Degradation of Methylene Blue via H₂O₂/HCO₃⁻/Co²⁺ System Using Cobalt Recovered from Spent Li-Ion Batteries

The increasing environmental burden posed by synthetic dyes and electronic waste demands innovative, sustainable solutions. In this work, we present a green and efficient advanced oxidation process (AOP) employing cobalt ions recovered from spent Li-ion battery (LIB) cathodes to catalyze the degradation of methylene blue (MB), a model organic pollutant.
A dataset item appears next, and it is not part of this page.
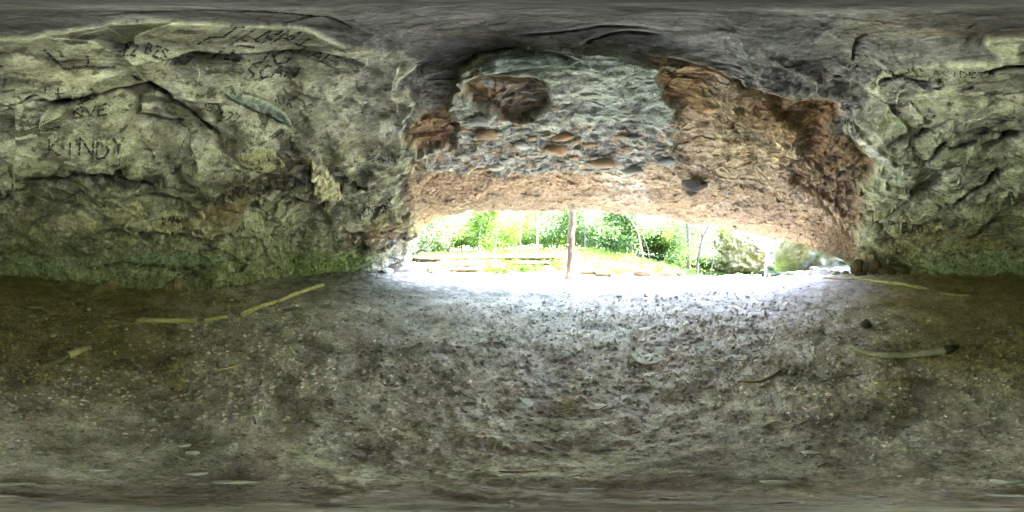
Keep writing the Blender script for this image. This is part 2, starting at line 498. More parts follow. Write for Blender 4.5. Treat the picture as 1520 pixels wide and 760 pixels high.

The Co²⁺/HCO₃⁻/H₂O₂ system enabled complete decolorization of a 10 ppm MB solution within 10 minutes under mild conditions (pH ~ 8.3), with kinetic analysis revealing pseudo-zero-order behavior in MB and half-order dependence on Co²⁺, HCO₃⁻, and H₂O₂. UV–Vis spectroscopy confirmed the formation of the [Co(CO₃)₃]³⁻ complex, while electrospray ionization mass spectrometry (ESI-MS) revealed demethylated intermediates and smaller fragments, suggesting progressive mineralization. Mechanistic insights indicate the predominant formation of carbonate radicals (•CO₃⁻), as supported by isopropanol scavenging experiments. This study highlights the dual environmental benefit of cobalt recovery and wastewater treatment, offering a sustainable pathway for the valorization of electronic waste and the mitigation of textile dye pollution.